● **Required work**: Using the material below, print the line that contains "Keep writing the", the line that contains "-.1, 2.8, DARKOUT))", and every line in between, exactly and nothing else.

● **Data entries**:
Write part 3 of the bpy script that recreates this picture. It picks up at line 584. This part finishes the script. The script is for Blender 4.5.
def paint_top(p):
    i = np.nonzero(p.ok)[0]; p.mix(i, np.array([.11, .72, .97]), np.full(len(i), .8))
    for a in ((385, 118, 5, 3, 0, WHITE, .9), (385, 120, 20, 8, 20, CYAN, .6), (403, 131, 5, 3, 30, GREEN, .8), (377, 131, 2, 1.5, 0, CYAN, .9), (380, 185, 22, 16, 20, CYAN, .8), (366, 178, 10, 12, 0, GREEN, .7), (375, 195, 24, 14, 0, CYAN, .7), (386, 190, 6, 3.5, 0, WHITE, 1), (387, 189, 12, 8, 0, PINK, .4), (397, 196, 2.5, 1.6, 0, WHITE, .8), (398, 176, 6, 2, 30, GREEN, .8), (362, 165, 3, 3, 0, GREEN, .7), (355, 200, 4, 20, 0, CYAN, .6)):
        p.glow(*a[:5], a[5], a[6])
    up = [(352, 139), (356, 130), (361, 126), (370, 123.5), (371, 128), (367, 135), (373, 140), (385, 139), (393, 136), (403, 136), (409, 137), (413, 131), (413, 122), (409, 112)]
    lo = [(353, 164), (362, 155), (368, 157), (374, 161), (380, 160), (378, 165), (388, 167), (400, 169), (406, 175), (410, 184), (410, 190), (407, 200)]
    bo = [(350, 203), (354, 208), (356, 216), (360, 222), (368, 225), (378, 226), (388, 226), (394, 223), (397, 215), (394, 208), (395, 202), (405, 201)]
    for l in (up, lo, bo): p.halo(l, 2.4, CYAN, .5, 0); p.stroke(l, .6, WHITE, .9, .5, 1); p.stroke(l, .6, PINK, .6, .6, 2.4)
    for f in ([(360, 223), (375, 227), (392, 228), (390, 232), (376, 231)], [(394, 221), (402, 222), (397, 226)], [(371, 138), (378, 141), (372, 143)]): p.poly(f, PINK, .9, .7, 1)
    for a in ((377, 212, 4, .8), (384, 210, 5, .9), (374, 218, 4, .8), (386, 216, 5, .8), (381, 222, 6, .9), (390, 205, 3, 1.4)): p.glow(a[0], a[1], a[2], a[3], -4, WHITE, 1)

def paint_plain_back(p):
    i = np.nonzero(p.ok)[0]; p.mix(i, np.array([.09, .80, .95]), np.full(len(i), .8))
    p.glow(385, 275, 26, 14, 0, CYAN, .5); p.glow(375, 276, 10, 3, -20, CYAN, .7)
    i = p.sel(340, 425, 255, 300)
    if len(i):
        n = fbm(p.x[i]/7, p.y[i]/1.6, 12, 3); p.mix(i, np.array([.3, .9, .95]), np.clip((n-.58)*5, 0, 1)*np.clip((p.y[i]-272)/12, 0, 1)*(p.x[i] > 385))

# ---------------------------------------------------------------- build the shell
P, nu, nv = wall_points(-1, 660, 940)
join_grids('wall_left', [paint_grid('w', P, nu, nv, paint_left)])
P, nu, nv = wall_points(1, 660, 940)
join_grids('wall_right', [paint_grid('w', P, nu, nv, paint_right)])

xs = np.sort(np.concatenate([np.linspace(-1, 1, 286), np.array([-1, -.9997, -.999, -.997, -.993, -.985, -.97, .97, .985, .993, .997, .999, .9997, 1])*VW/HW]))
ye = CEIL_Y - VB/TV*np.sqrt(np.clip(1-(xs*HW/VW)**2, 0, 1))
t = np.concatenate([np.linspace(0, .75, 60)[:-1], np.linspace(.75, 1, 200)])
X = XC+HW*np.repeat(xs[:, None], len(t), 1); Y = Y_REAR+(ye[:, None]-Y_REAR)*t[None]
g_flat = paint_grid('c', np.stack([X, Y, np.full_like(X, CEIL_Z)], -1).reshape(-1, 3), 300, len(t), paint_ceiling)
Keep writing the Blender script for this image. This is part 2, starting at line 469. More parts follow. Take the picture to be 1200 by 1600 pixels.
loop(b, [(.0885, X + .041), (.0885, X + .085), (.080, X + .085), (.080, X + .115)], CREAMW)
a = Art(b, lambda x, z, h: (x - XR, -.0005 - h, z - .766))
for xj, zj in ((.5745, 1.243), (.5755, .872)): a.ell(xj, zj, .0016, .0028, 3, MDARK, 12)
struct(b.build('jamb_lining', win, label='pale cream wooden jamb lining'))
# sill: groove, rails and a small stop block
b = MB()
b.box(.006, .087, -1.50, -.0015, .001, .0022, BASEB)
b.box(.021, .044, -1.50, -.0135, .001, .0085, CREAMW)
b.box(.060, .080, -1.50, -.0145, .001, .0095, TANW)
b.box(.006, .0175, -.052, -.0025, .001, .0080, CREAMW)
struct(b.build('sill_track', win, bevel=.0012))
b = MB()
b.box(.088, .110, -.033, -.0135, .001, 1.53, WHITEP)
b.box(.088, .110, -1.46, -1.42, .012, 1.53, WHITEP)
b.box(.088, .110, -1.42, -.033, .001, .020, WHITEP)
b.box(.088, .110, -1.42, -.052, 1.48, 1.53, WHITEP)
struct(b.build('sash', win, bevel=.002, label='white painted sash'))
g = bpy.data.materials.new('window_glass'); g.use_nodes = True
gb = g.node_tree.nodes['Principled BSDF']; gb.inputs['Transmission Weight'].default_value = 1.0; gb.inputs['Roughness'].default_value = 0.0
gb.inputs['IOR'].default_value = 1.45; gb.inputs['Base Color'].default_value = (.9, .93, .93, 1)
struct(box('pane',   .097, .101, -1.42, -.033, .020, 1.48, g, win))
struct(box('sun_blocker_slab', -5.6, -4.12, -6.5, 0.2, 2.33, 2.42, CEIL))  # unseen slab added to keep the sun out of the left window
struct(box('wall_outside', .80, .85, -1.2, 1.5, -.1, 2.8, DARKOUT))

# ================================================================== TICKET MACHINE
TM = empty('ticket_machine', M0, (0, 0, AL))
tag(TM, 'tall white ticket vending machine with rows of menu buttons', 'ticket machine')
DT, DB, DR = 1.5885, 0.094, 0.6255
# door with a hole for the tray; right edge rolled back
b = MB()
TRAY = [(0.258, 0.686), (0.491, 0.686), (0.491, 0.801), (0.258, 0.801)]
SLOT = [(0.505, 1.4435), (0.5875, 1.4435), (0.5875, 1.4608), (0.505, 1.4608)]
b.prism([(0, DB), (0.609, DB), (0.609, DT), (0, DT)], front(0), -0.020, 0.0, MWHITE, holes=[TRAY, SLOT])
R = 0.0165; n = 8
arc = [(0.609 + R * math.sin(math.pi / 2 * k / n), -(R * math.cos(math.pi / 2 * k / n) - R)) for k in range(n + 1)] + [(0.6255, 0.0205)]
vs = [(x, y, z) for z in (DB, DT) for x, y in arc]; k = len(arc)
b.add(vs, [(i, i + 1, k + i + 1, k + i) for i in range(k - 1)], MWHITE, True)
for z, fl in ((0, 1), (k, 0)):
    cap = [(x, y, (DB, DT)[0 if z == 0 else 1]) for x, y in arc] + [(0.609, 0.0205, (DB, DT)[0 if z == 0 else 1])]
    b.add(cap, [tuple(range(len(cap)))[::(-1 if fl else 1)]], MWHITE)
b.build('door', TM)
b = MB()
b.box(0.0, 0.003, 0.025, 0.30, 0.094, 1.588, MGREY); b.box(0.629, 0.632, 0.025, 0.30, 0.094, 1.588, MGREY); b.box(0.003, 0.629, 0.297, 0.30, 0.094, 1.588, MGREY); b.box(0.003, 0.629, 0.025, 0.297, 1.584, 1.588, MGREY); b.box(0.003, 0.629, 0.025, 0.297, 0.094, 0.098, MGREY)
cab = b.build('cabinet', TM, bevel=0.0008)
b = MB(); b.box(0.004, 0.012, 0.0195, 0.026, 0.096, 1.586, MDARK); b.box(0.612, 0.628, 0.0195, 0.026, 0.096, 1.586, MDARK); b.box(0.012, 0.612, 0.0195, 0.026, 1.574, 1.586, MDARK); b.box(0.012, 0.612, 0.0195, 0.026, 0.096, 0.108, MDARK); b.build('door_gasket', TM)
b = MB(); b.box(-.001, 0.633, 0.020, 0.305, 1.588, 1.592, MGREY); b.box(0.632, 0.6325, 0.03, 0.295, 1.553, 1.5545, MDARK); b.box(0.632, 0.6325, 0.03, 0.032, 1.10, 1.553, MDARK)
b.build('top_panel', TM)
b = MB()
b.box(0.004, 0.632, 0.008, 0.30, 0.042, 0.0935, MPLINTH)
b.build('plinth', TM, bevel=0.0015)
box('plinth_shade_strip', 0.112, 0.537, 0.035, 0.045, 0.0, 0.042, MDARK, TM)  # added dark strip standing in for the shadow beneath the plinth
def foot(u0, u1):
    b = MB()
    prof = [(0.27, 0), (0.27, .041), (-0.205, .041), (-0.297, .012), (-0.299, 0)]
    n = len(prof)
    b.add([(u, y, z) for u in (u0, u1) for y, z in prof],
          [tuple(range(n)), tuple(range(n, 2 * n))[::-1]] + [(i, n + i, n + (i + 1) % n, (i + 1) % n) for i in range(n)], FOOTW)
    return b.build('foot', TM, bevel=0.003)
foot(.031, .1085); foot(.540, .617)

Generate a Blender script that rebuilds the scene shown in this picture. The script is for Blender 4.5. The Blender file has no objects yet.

● **Reply**:
Keep writing the Blender script for this image. This is part 2, starting at line 469. More parts follow. Take the picture to be 1200 by 1600 pixels.
loop(b, [(.0885, X + .041), (.0885, X + .085), (.080, X + .085), (.080, X + .115)], CREAMW)
a = Art(b, lambda x, z, h: (x - XR, -.0005 - h, z - .766))
for xj, zj in ((.5745, 1.243), (.5755, .872)): a.ell(xj, zj, .0016, .0028, 3, MDARK, 12)
struct(b.build('jamb_lining', win, label='pale cream wooden jamb lining'))
# sill: groove, rails and a small stop block
b = MB()
b.box(.006, .087, -1.50, -.0015, .001, .0022, BASEB)
b.box(.021, .044, -1.50, -.0135, .001, .0085, CREAMW)
b.box(.060, .080, -1.50, -.0145, .001, .0095, TANW)
b.box(.006, .0175, -.052, -.0025, .001, .0080, CREAMW)
struct(b.build('sill_track', win, bevel=.0012))
b = MB()
b.box(.088, .110, -.033, -.0135, .001, 1.53, WHITEP)
b.box(.088, .110, -1.46, -1.42, .012, 1.53, WHITEP)
b.box(.088, .110, -1.42, -.033, .001, .020, WHITEP)
b.box(.088, .110, -1.42, -.052, 1.48, 1.53, WHITEP)
struct(b.build('sash', win, bevel=.002, label='white painted sash'))
g = bpy.data.materials.new('window_glass'); g.use_nodes = True
gb = g.node_tree.nodes['Principled BSDF']; gb.inputs['Transmission Weight'].default_value = 1.0; gb.inputs['Roughness'].default_value = 0.0
gb.inputs['IOR'].default_value = 1.45; gb.inputs['Base Color'].default_value = (.9, .93, .93, 1)
struct(box('pane',   .097, .101, -1.42, -.033, .020, 1.48, g, win))
struct(box('sun_blocker_slab', -5.6, -4.12, -6.5, 0.2, 2.33, 2.42, CEIL))  # unseen slab added to keep the sun out of the left window
struct(box('wall_outside', .80, .85, -1.2, 1.5, -.1, 2.8, DARKOUT))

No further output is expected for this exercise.